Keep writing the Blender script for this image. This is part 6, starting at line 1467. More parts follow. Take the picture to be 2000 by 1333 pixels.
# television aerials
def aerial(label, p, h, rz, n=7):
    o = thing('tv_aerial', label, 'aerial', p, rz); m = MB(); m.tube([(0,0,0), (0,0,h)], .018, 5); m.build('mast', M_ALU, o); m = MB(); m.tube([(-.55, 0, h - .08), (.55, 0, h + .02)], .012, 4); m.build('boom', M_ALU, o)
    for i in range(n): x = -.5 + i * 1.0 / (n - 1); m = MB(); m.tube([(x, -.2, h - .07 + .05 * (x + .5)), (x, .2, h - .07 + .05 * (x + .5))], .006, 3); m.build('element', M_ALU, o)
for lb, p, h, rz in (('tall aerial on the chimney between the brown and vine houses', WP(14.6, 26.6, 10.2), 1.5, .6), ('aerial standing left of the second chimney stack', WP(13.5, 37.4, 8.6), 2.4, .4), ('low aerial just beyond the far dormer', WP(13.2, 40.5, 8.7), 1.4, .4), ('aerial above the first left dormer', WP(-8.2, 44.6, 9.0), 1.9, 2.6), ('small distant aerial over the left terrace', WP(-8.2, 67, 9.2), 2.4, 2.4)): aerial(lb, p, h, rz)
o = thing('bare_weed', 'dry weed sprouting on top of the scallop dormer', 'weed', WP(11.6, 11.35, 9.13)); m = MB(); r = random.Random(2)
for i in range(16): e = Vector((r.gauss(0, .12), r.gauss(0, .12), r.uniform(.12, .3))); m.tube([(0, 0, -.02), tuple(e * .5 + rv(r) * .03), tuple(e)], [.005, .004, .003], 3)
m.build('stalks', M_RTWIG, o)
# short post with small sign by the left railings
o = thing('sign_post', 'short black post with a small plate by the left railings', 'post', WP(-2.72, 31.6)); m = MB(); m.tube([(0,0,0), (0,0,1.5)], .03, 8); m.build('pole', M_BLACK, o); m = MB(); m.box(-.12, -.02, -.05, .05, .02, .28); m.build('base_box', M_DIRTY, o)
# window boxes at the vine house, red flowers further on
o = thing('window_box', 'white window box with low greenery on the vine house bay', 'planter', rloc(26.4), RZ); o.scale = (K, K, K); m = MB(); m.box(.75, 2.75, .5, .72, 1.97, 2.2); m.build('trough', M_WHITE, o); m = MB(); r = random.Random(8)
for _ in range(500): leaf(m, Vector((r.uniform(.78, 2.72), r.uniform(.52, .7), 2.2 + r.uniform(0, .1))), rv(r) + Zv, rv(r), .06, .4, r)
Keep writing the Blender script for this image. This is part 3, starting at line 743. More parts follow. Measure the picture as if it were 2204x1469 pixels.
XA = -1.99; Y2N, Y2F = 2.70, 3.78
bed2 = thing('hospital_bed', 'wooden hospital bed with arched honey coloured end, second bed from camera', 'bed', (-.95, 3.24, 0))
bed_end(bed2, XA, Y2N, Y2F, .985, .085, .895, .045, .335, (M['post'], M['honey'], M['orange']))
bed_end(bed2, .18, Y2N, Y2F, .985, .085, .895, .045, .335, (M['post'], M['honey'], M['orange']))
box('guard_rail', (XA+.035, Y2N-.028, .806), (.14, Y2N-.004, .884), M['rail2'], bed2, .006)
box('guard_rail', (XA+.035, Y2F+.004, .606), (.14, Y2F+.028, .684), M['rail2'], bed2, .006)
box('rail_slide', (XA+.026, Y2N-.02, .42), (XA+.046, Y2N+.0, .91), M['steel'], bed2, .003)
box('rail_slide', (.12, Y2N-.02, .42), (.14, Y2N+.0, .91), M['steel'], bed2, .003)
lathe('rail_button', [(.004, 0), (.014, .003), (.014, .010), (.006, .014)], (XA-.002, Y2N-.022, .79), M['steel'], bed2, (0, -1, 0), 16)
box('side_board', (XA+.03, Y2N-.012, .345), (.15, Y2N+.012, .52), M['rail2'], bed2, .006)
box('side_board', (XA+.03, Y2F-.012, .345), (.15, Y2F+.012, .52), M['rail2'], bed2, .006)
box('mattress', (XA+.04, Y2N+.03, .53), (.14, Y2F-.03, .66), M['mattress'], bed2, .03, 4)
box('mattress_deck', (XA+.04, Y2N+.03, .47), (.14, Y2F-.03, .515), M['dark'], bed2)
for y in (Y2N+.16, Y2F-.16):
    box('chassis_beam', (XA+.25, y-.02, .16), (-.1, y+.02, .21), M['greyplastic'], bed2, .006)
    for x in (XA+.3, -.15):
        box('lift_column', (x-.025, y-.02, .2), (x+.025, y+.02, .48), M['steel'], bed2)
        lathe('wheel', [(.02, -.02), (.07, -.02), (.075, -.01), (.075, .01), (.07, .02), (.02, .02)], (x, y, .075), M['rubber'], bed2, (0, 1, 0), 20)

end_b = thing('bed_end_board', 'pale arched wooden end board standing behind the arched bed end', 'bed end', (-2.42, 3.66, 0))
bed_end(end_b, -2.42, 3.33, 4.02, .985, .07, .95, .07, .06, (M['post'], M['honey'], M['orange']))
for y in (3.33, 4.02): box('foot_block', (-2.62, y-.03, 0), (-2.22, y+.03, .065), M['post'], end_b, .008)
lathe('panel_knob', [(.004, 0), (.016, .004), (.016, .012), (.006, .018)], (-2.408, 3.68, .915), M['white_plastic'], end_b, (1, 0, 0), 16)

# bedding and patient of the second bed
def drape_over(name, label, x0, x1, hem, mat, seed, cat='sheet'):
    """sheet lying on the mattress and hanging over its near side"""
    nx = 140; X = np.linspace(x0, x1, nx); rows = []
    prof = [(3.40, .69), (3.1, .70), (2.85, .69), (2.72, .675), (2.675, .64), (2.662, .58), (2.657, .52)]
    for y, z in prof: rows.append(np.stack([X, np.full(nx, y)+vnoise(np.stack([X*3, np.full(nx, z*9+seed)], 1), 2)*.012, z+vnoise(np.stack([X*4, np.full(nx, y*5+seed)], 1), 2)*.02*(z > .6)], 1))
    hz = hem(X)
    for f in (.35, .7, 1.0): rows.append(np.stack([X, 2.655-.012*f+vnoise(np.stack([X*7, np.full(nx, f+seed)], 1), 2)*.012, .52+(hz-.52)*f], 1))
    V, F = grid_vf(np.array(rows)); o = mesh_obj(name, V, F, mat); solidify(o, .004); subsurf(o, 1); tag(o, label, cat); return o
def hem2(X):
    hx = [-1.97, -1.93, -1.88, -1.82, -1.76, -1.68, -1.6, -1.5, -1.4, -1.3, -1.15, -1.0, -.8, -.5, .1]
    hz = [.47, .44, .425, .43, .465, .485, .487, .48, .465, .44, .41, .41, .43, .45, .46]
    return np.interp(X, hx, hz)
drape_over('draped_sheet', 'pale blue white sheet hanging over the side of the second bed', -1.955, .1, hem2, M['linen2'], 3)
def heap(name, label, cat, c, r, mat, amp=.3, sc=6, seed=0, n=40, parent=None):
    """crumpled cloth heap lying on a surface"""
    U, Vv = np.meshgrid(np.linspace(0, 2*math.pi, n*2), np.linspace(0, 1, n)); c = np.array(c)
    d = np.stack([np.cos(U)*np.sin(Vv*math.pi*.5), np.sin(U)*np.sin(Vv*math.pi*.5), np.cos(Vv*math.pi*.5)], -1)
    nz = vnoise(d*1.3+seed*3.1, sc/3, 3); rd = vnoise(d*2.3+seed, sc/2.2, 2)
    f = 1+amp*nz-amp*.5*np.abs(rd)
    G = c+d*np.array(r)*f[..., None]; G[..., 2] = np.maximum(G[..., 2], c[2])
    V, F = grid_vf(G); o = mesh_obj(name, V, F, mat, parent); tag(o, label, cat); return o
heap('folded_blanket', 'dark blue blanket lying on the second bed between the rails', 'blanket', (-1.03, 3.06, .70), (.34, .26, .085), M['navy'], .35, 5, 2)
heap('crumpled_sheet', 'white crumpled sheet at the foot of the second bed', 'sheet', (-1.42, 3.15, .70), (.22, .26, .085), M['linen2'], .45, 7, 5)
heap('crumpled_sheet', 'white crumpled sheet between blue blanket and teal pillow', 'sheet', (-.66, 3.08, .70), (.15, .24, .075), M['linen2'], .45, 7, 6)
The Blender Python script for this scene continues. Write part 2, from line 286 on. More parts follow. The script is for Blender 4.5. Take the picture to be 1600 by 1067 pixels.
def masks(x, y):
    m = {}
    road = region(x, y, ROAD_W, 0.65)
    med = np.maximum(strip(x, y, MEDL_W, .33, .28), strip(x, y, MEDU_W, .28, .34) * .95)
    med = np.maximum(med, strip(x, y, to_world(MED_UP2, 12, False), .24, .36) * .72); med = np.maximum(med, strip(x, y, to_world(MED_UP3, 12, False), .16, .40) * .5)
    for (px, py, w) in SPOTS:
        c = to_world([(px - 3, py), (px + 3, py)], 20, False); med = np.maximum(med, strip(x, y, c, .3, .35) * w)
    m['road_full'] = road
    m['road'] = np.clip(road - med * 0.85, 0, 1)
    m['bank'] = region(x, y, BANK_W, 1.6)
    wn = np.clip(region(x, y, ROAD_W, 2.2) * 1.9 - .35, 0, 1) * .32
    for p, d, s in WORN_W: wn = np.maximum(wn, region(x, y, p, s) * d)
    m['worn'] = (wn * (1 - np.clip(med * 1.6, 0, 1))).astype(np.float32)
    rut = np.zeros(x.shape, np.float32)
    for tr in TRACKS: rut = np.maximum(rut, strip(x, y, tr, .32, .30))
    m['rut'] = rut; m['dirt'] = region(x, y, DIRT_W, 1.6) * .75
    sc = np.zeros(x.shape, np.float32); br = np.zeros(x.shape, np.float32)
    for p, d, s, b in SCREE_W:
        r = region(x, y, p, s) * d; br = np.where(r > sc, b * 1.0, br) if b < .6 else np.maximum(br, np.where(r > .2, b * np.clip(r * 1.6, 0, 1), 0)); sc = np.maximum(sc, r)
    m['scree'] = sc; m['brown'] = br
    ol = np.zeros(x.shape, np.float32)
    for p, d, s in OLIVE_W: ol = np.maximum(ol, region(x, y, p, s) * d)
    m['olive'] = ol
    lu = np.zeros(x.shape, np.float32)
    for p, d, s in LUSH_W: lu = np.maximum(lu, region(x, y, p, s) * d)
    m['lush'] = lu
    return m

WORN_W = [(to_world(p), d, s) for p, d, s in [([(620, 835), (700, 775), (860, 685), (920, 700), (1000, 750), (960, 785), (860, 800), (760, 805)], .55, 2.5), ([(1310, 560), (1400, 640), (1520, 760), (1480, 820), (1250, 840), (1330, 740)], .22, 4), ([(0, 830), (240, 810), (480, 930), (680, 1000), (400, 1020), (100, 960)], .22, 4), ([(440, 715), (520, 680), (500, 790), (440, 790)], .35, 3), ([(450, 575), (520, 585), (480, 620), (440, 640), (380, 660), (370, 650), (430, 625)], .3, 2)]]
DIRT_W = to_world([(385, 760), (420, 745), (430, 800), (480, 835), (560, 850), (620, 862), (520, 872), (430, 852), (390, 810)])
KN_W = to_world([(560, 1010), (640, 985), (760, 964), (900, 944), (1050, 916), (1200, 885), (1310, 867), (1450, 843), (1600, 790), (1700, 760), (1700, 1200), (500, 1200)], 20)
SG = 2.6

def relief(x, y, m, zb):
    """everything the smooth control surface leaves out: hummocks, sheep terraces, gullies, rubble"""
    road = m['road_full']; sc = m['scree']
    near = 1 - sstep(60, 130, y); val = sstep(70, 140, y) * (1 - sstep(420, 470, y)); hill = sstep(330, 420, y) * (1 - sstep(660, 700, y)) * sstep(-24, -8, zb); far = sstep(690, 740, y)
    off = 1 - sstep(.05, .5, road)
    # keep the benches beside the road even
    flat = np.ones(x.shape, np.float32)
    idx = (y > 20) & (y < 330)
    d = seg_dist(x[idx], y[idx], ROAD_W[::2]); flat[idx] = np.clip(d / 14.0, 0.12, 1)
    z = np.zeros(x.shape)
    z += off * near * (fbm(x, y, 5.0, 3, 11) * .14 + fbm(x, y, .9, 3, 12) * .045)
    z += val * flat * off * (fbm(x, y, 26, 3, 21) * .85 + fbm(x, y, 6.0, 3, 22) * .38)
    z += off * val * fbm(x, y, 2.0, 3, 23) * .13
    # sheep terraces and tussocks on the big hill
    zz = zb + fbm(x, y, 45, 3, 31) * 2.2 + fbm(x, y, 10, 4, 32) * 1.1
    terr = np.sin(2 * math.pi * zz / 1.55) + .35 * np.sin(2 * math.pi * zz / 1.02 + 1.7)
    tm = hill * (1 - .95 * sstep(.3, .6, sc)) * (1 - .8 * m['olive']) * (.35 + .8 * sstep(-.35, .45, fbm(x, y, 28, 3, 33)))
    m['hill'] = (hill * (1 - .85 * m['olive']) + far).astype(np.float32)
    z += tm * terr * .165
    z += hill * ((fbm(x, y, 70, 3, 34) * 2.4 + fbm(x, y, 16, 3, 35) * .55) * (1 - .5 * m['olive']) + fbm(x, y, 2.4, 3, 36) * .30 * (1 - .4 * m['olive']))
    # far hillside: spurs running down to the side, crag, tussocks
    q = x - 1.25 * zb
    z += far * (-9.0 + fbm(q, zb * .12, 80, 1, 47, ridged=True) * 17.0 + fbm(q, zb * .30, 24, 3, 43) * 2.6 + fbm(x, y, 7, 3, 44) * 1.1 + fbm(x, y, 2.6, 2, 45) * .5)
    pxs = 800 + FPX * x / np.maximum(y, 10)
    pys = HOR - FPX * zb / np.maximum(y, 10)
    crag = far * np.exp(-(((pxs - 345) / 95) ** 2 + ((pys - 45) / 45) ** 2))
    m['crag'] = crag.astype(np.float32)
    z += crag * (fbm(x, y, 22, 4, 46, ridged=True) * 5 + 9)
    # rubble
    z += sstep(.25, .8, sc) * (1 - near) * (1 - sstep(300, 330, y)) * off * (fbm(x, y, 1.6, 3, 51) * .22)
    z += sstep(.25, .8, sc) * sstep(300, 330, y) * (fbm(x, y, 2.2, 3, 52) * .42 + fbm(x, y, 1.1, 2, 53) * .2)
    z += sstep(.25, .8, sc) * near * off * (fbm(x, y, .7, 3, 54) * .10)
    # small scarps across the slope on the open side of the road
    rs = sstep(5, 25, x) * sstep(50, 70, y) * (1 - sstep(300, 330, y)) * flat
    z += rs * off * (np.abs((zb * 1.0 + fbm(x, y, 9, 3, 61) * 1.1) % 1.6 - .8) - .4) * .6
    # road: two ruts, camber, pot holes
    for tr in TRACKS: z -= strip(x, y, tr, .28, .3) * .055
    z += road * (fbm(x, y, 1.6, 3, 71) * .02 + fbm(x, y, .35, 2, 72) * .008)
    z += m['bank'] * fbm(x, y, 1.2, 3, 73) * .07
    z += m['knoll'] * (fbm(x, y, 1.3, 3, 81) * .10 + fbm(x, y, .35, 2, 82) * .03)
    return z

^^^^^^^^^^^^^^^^

**The task:** Check all the records above and select each line where the string "script" is found.

**Solved problem:**
Keep writing the Blender script for this image. This is part 6, starting at line 1467. More parts follow. Take the picture to be 2000 by 1333 pixels.
Keep writing the Blender script for this image. This is part 3, starting at line 743. More parts follow. Measure the picture as if it were 2204x1469 pixels.
The Blender Python script for this scene continues. Write part 2, from line 286 on. More parts follow. The script is for Blender 4.5. Take the picture to be 1600 by 1067 pixels.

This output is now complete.